*MATERIAL FOR THE TASK*.
======

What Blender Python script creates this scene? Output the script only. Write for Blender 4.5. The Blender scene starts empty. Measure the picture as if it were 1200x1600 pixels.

======

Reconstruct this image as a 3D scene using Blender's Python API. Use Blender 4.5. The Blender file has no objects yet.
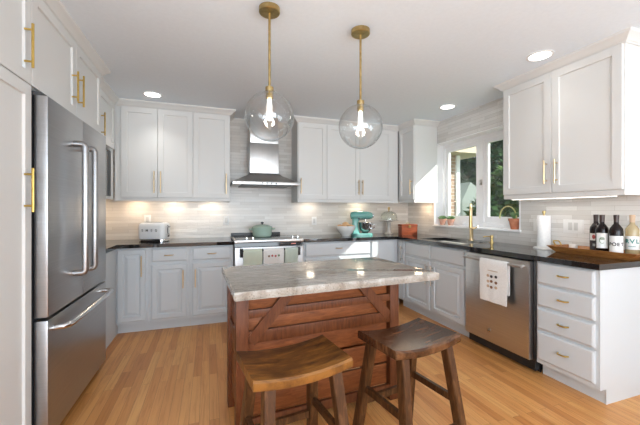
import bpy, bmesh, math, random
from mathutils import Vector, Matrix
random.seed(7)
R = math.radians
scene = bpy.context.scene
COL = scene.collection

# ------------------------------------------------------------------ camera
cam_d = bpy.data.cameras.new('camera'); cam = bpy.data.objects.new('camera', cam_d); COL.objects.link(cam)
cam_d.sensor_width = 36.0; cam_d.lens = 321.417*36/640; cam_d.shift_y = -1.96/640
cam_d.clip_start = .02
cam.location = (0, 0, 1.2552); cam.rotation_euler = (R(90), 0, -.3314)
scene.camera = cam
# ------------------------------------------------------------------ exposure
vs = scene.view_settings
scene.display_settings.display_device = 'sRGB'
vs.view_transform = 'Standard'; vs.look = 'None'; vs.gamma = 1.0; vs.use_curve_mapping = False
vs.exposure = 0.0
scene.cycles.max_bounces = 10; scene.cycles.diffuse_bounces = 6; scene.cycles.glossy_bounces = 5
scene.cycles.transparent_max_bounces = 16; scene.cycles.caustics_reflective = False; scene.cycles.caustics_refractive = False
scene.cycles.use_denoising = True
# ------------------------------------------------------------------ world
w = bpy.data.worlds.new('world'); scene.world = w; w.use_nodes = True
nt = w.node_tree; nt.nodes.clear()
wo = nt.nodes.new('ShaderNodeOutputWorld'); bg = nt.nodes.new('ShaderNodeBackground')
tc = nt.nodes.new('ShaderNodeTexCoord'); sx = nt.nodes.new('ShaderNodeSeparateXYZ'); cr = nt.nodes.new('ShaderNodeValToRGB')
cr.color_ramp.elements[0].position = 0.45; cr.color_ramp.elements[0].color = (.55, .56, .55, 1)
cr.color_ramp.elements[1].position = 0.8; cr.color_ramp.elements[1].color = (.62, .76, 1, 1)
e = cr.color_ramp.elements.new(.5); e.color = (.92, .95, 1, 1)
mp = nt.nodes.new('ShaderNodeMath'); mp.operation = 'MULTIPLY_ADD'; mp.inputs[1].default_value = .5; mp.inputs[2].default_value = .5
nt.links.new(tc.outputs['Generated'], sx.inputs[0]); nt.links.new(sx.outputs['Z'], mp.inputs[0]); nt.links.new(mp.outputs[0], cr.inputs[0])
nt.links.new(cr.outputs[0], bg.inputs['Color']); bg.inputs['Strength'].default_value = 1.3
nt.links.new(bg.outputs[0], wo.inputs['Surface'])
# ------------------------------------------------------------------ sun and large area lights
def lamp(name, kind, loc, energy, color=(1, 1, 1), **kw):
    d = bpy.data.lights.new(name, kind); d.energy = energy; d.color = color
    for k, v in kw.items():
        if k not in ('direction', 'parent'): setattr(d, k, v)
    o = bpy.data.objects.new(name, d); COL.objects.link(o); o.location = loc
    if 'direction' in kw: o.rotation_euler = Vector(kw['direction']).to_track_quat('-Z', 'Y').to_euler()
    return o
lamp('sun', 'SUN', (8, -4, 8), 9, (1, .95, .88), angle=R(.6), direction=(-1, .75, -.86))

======

*GIVEN EXERCISE*.
Omit all pictures, then copy the lines between the ones holding "Reconstruct this image" and "COL = scene.collection", inclusive.

*SOLUTION TO THIS PROBLEM*.
Reconstruct this image as a 3D scene using Blender's Python API. Use Blender 4.5. The Blender file has no objects yet.
import bpy, bmesh, math, random
from mathutils import Vector, Matrix
random.seed(7)
R = math.radians
scene = bpy.context.scene
COL = scene.collection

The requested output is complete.